I think Rep. Dingell was wrong about "...the complete collapse in respect for virtually every institution of government.." It isn't the institutions that are no longer respected; it's the self-serving SOBs who with near unanimity occupy the offices of those institutions. There's no need to launch a lengthy litany supporting that supposition; regular readers know what I'm talking about.

Le Roy G. Barnett
Sun, 02/10/2019 - 7:52am

I disagree with your assessment that nearly everyone in government is a "self-serving SOB." Of the Michigan delegation in Congress, I am acquainted with Gary Peters, Debbie Stabenow, Elissa Slotkin and the aforementioned Deborah Dingell, all good people. At the state and local level, it is my observation that most officeholders are honorable people. I'd say the problem is as much with the electorate as it is with those they put in office.

Jim tomlinson
Sun, 02/10/2019 - 10:23am

Your disdain for america and its govt is a minority position. It appears you have given in to a certain brand of propaganda.
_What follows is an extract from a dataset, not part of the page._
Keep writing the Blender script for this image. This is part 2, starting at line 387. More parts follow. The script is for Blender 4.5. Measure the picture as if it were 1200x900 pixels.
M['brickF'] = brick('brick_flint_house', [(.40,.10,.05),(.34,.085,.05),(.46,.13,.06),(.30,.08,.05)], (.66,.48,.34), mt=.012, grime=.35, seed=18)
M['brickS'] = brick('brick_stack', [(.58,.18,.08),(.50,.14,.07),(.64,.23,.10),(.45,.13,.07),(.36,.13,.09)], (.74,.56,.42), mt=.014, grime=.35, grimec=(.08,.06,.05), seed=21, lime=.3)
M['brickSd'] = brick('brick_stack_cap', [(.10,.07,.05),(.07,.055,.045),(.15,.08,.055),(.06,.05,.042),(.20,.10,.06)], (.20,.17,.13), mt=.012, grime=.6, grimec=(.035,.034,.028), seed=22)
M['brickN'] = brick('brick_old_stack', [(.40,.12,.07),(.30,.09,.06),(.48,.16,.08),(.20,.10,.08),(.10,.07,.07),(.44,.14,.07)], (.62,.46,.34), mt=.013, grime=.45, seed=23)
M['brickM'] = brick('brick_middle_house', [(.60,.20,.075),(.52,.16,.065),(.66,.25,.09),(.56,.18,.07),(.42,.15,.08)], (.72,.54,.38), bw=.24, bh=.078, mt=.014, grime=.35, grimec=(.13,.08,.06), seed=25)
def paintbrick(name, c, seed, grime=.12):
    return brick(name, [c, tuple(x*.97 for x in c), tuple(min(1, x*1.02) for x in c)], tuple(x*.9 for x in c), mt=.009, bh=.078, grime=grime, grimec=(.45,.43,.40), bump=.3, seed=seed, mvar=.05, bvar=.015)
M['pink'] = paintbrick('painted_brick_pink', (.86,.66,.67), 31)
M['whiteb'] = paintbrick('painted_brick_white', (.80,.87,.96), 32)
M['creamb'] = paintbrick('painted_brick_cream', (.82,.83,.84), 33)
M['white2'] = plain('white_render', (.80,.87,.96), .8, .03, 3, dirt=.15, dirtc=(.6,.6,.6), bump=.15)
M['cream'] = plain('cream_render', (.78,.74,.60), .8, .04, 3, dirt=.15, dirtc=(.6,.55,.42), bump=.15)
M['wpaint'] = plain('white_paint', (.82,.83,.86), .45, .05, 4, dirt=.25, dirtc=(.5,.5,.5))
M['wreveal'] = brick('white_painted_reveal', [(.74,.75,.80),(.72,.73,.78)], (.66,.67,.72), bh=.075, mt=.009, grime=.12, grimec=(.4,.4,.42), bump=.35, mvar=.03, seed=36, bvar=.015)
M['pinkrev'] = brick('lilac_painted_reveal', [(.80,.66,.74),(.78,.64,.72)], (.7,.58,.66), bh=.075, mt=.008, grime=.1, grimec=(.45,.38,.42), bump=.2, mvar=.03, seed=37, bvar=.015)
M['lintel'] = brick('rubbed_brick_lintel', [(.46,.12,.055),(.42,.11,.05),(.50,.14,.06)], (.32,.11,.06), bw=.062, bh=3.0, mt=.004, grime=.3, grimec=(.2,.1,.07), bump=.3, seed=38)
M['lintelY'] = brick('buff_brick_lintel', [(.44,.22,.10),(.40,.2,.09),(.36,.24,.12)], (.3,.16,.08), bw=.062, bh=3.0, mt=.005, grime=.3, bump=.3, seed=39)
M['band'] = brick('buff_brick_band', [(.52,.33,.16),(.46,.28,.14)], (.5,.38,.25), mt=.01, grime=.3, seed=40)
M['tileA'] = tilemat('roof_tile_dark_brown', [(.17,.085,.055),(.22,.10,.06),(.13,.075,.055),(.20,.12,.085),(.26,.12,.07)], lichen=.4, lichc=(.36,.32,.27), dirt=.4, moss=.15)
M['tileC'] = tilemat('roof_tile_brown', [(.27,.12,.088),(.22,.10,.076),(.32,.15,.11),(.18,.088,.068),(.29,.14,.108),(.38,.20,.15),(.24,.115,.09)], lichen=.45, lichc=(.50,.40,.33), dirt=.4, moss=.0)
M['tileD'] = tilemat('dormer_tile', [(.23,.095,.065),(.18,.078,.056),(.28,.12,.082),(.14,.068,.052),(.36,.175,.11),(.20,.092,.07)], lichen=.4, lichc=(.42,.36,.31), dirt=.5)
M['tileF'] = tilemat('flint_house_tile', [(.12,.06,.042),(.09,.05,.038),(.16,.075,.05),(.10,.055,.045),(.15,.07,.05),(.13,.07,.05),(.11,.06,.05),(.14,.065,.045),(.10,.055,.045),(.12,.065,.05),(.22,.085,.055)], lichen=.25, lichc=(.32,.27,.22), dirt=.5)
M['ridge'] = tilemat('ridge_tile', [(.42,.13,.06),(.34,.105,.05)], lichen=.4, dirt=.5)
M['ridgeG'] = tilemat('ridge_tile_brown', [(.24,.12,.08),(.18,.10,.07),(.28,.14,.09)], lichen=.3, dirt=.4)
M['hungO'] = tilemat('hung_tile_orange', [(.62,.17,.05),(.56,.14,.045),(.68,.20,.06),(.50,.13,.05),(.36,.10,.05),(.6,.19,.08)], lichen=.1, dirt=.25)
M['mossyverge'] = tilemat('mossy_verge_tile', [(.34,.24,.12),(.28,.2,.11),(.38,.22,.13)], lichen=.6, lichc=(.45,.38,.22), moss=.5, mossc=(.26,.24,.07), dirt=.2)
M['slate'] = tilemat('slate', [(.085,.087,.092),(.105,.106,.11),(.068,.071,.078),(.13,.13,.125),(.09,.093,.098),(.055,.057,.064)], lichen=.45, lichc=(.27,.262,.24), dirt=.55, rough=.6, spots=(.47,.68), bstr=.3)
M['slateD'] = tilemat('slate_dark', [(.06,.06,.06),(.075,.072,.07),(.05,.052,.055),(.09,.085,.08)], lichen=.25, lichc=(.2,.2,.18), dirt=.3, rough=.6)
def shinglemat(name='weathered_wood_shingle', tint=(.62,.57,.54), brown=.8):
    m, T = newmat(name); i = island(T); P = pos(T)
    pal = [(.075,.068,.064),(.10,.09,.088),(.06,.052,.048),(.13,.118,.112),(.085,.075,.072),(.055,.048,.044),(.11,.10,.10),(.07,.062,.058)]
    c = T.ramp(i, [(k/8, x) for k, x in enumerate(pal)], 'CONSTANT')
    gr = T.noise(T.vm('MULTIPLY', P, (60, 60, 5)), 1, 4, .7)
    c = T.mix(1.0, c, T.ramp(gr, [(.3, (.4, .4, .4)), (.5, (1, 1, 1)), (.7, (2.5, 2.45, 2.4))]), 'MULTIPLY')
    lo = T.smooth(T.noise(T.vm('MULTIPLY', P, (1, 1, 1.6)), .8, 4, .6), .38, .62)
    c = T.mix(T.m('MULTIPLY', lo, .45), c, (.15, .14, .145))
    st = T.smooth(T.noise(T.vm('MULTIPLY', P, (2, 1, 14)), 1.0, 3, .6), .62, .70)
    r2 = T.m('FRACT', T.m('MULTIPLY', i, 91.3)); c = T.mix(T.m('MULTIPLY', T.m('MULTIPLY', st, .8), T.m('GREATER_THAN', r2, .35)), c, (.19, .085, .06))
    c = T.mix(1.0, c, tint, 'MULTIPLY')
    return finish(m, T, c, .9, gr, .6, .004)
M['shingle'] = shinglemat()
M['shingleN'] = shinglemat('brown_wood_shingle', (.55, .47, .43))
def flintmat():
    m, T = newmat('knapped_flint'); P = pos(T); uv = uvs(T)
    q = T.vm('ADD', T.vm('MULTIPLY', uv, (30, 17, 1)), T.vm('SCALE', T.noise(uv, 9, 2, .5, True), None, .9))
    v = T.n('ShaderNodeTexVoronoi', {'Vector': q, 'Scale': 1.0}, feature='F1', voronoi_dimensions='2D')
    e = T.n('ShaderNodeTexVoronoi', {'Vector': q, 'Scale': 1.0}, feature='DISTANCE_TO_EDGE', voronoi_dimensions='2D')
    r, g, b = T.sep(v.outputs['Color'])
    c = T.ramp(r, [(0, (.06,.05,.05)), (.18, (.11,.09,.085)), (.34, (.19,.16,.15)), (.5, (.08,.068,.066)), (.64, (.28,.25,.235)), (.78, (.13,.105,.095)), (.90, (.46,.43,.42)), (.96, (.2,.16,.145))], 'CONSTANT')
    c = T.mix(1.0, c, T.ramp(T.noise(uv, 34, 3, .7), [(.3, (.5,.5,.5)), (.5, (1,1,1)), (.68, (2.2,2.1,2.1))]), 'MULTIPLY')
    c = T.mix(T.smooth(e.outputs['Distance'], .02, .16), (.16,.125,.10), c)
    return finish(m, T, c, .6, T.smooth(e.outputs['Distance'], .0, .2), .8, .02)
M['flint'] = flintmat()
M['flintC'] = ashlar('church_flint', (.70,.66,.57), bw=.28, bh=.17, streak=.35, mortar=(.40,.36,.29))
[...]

American govt remains the envy if the world. Trump madness will pass

Matt
Sun, 02/10/2019 - 10:14am

With all due respect Phil, is this something we really want from democratic representation? A person sitting in this same office for 59 years?? We can debate term limits and the length allowed ... but 59 years?? On top of replacing his father and being replaced by his wife ... isn't that a monarchy?

Peter Eckstein
Sun, 02/10/2019 - 10:25am

Fine column, Phil. On another site, I just read John's final statement to the country, describing his concerns for our democracy. It is well worth reading.